* **Task description**: Quote word for word the lines below, beginning with the first and ending with the one that has "S.camera = cam". Drop the pictures.

[START OF Dataset extract]

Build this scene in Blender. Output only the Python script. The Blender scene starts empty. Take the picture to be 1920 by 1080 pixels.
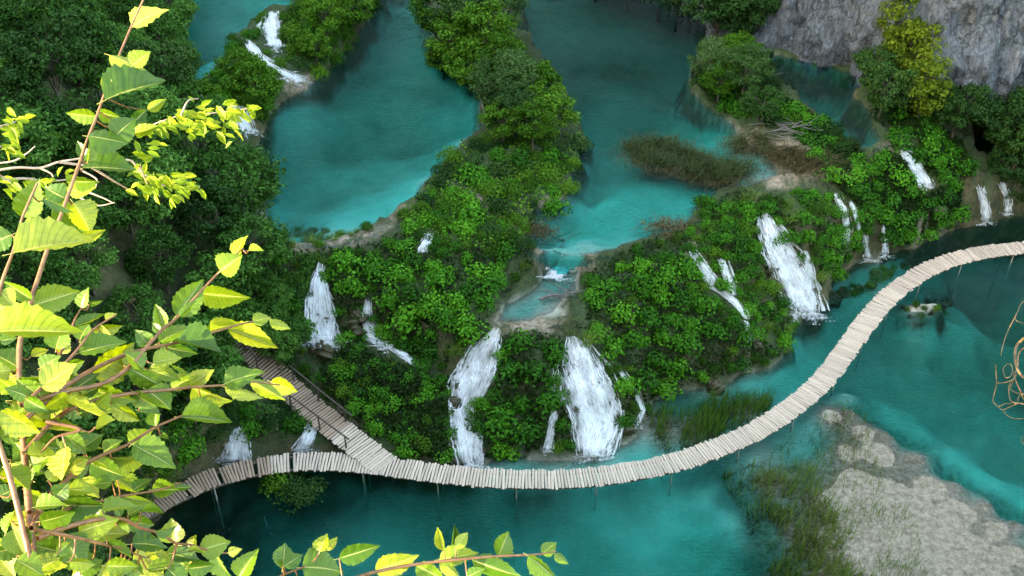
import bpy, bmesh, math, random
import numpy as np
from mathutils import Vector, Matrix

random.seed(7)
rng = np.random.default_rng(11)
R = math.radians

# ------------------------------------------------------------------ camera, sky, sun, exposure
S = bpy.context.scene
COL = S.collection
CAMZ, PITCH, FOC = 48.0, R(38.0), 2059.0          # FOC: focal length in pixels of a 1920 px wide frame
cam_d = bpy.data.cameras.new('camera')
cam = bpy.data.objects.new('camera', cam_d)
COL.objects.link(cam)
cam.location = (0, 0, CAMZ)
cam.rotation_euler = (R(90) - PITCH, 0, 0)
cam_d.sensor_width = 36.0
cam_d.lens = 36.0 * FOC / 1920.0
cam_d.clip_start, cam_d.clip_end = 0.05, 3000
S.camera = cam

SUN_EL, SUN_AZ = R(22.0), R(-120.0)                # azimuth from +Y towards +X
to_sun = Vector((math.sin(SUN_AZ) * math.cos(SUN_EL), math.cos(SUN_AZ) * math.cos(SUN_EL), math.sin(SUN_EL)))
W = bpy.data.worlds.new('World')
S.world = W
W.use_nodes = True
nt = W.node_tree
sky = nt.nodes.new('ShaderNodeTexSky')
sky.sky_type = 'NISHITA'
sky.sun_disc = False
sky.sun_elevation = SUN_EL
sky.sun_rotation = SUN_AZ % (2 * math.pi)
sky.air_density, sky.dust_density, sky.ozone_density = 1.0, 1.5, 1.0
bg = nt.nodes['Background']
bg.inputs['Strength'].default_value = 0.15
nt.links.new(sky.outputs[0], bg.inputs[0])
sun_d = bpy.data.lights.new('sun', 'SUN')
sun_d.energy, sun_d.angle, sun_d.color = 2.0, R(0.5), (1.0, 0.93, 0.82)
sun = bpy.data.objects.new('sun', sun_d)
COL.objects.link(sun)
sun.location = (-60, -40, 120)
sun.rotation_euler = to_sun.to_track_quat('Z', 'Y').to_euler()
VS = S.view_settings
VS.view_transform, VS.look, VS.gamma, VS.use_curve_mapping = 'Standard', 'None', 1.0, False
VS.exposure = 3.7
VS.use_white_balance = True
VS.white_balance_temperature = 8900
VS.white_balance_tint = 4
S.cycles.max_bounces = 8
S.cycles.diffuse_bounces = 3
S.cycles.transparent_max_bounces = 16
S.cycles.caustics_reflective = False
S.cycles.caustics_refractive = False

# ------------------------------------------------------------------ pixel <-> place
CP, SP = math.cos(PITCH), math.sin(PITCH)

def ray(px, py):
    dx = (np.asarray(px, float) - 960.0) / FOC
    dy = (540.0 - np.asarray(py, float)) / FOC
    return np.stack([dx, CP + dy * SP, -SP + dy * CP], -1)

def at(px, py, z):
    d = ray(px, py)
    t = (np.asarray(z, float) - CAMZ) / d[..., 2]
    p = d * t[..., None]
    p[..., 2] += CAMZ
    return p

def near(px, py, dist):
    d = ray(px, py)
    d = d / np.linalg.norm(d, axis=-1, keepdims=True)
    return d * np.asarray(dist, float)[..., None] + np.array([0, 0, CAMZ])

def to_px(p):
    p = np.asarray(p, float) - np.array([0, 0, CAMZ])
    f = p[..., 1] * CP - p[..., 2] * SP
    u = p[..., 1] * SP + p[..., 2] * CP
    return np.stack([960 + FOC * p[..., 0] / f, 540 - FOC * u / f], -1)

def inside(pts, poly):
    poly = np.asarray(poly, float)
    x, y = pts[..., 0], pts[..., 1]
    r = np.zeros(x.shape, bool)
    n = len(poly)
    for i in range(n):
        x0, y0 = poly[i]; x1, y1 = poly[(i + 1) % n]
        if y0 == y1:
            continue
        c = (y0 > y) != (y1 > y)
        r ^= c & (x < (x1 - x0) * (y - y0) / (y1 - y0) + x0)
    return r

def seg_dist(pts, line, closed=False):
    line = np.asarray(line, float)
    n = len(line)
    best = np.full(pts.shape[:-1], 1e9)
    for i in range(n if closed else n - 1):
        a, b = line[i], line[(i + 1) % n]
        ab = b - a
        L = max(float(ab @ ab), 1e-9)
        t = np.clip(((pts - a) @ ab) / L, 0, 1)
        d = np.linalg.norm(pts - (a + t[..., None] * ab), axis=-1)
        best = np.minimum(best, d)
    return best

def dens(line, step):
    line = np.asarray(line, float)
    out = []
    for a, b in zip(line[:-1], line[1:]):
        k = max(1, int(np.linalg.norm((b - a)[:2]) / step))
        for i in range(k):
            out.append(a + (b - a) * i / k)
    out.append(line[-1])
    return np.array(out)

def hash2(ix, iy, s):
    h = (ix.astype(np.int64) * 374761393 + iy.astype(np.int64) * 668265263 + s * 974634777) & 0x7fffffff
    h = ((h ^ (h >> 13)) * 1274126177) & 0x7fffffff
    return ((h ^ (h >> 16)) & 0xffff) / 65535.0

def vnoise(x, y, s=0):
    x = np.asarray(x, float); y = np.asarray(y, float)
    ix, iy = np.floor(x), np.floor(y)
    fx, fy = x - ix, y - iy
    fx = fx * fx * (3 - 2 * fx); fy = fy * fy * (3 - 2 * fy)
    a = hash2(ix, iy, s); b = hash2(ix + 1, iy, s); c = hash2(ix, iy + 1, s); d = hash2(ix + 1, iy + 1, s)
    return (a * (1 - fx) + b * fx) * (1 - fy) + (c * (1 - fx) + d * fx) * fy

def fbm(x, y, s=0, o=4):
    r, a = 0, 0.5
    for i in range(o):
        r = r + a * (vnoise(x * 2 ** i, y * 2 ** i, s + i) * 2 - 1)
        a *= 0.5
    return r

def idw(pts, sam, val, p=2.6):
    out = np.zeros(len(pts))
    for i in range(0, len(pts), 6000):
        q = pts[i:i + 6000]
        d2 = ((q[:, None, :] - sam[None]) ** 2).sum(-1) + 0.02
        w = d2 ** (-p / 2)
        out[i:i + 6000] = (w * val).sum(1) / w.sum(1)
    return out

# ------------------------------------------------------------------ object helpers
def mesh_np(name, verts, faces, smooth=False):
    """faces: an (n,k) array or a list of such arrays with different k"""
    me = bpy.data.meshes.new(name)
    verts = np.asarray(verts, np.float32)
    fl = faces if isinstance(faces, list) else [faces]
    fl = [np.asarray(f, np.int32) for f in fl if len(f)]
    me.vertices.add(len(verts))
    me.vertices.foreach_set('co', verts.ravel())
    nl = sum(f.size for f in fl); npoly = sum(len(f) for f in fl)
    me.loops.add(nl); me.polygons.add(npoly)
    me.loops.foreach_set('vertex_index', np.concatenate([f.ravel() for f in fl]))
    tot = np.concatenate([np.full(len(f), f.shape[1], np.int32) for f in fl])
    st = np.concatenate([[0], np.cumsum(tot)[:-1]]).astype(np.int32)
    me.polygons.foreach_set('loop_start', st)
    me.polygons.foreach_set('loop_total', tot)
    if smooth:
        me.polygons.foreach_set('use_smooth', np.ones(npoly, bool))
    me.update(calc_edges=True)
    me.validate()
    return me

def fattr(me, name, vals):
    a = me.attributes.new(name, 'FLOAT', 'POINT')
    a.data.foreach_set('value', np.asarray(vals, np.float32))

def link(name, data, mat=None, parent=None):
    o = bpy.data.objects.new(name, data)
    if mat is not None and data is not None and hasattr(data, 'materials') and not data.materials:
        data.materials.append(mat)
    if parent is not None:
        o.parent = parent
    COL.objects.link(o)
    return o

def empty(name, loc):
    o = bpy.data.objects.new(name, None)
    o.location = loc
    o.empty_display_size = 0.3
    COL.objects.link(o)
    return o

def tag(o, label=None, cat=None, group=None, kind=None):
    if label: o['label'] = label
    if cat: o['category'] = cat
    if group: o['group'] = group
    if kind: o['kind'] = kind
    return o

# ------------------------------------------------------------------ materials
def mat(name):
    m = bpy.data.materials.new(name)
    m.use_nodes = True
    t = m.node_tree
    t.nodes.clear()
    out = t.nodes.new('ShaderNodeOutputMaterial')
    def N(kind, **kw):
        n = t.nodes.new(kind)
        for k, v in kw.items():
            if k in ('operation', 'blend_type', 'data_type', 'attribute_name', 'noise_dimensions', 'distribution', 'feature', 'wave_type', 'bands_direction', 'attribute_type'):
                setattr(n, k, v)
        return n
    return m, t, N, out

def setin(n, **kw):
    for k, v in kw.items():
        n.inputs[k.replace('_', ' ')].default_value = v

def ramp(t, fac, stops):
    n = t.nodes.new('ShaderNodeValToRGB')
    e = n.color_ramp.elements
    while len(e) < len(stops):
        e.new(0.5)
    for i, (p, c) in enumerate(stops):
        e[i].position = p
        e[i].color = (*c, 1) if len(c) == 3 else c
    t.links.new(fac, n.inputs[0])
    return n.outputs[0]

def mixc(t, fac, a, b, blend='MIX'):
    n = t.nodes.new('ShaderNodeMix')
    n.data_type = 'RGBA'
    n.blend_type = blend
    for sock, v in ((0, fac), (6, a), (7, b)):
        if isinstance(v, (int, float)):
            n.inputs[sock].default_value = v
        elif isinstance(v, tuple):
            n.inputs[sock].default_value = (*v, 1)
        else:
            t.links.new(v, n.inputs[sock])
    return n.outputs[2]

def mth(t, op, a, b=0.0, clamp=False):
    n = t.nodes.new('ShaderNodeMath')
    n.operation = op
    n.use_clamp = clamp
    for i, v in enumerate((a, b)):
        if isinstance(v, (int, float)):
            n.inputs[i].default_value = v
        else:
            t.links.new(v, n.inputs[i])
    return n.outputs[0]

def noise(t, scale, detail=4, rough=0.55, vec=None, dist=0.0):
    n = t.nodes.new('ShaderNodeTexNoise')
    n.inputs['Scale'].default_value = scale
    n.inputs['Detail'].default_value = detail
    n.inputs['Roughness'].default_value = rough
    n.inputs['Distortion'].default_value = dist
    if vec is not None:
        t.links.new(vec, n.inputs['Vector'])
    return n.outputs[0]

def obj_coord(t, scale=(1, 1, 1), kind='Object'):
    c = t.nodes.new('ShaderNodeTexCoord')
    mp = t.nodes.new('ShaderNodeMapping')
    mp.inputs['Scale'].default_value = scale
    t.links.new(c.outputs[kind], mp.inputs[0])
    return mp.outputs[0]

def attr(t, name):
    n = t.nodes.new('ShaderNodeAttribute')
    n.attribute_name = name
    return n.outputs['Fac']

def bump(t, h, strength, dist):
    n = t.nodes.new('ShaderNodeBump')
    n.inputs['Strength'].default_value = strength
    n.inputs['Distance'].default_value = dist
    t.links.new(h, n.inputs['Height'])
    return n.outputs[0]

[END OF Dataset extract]

* **The answer**:
Build this scene in Blender. Output only the Python script. The Blender scene starts empty. Take the picture to be 1920 by 1080 pixels.
import bpy, bmesh, math, random
import numpy as np
from mathutils import Vector, Matrix

random.seed(7)
rng = np.random.default_rng(11)
R = math.radians

# ------------------------------------------------------------------ camera, sky, sun, exposure
S = bpy.context.scene
COL = S.collection
CAMZ, PITCH, FOC = 48.0, R(38.0), 2059.0          # FOC: focal length in pixels of a 1920 px wide frame
cam_d = bpy.data.cameras.new('camera')
cam = bpy.data.objects.new('camera', cam_d)
COL.objects.link(cam)
cam.location = (0, 0, CAMZ)
cam.rotation_euler = (R(90) - PITCH, 0, 0)
cam_d.sensor_width = 36.0
cam_d.lens = 36.0 * FOC / 1920.0
cam_d.clip_start, cam_d.clip_end = 0.05, 3000
S.camera = cam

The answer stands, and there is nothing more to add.